DATA PROVIDED

___

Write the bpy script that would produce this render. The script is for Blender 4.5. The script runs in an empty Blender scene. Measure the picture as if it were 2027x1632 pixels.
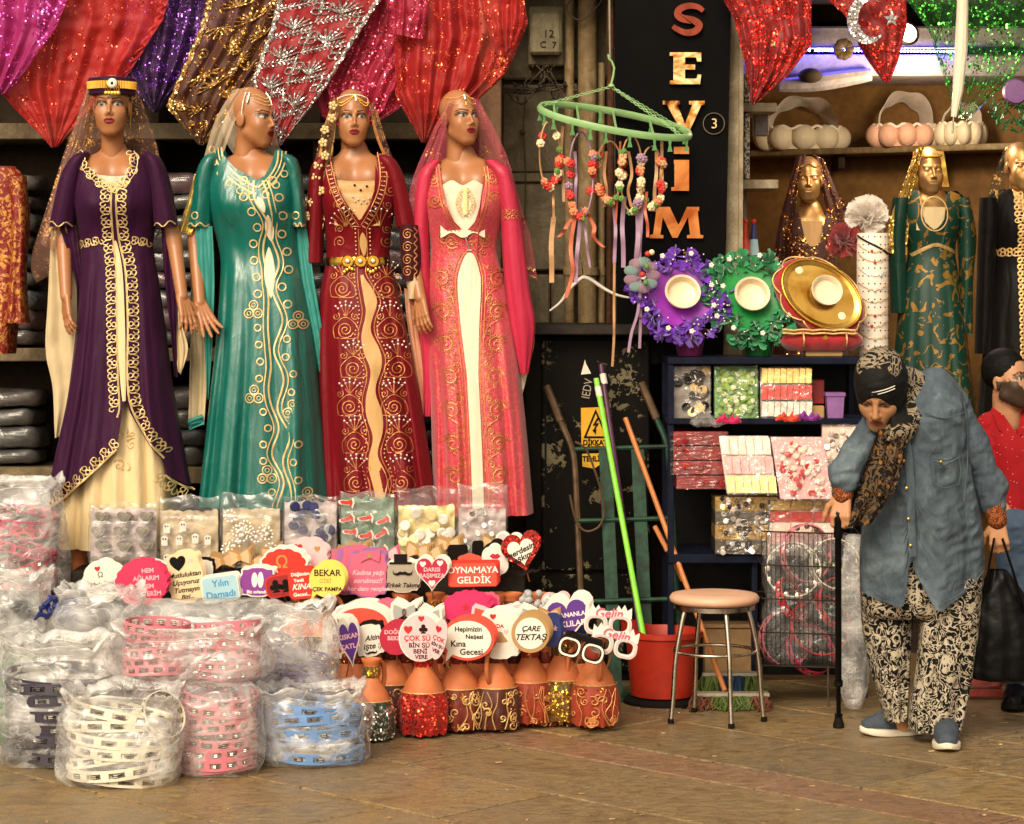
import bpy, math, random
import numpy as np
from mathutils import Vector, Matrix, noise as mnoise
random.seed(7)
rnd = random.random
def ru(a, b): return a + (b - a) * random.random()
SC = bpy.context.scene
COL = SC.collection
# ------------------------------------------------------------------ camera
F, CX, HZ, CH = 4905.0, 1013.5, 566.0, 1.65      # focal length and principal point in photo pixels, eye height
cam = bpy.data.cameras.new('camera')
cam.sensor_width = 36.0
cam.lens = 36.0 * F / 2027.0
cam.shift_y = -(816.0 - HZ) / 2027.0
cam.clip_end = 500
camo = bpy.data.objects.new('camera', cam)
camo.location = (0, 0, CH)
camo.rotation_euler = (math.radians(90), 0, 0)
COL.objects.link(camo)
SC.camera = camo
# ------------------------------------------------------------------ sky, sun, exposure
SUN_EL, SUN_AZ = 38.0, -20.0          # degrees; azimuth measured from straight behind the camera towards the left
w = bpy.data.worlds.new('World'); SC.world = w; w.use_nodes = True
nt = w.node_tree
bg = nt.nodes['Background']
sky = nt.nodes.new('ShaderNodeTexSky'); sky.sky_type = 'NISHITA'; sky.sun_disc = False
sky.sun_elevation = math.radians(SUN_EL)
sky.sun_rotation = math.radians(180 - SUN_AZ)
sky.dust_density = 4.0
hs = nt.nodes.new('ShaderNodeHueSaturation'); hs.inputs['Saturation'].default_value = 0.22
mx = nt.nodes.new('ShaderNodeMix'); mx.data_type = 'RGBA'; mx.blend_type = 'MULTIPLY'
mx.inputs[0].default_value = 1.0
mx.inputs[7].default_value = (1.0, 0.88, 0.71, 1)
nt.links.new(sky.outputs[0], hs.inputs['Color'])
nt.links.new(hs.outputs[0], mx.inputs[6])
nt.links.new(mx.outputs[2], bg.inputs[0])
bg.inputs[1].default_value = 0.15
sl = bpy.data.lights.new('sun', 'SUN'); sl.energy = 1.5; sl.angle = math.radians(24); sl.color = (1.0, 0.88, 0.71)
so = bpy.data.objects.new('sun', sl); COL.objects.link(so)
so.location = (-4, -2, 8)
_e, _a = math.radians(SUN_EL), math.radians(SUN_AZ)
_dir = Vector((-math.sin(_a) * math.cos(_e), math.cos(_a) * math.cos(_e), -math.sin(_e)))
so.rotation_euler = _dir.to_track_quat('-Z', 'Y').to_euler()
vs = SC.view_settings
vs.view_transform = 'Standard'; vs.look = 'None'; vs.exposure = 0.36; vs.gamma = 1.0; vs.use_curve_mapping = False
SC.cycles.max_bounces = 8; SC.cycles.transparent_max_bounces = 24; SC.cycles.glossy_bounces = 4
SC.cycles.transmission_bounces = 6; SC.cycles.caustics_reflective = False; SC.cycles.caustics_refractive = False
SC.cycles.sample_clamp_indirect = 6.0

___

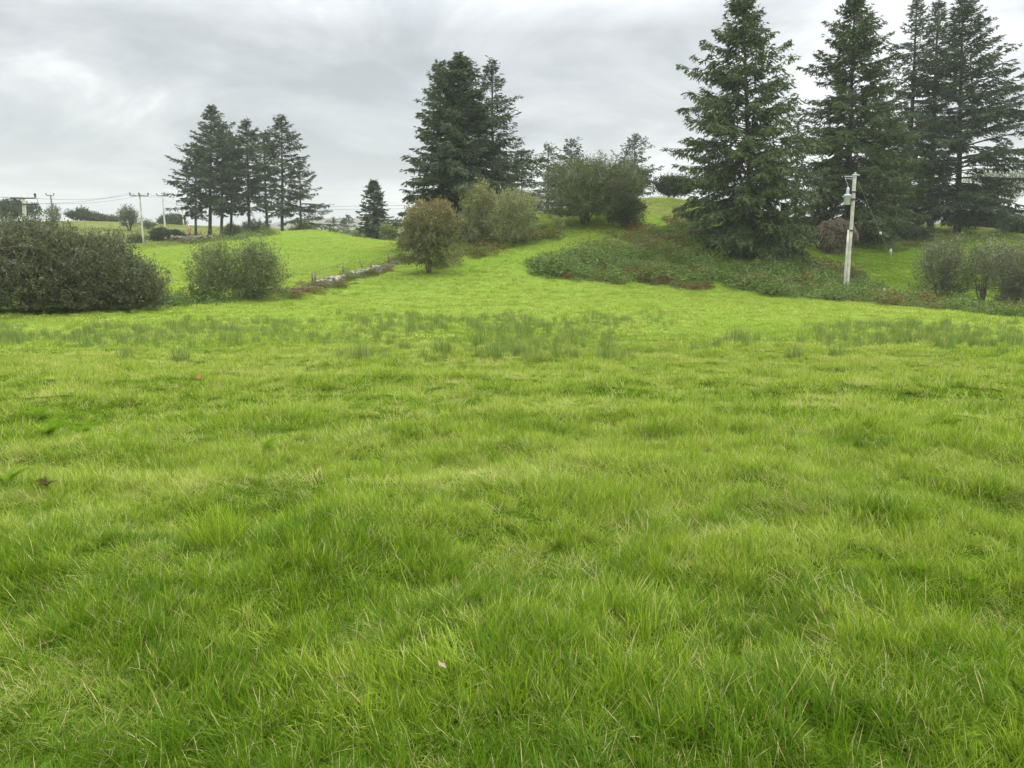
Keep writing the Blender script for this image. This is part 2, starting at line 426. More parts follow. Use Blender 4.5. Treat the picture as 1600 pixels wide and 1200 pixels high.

___

SET TASK
In how many lines of the data does the string "Blender" appear? Give only the number.

WRITTEN SOLUTION
2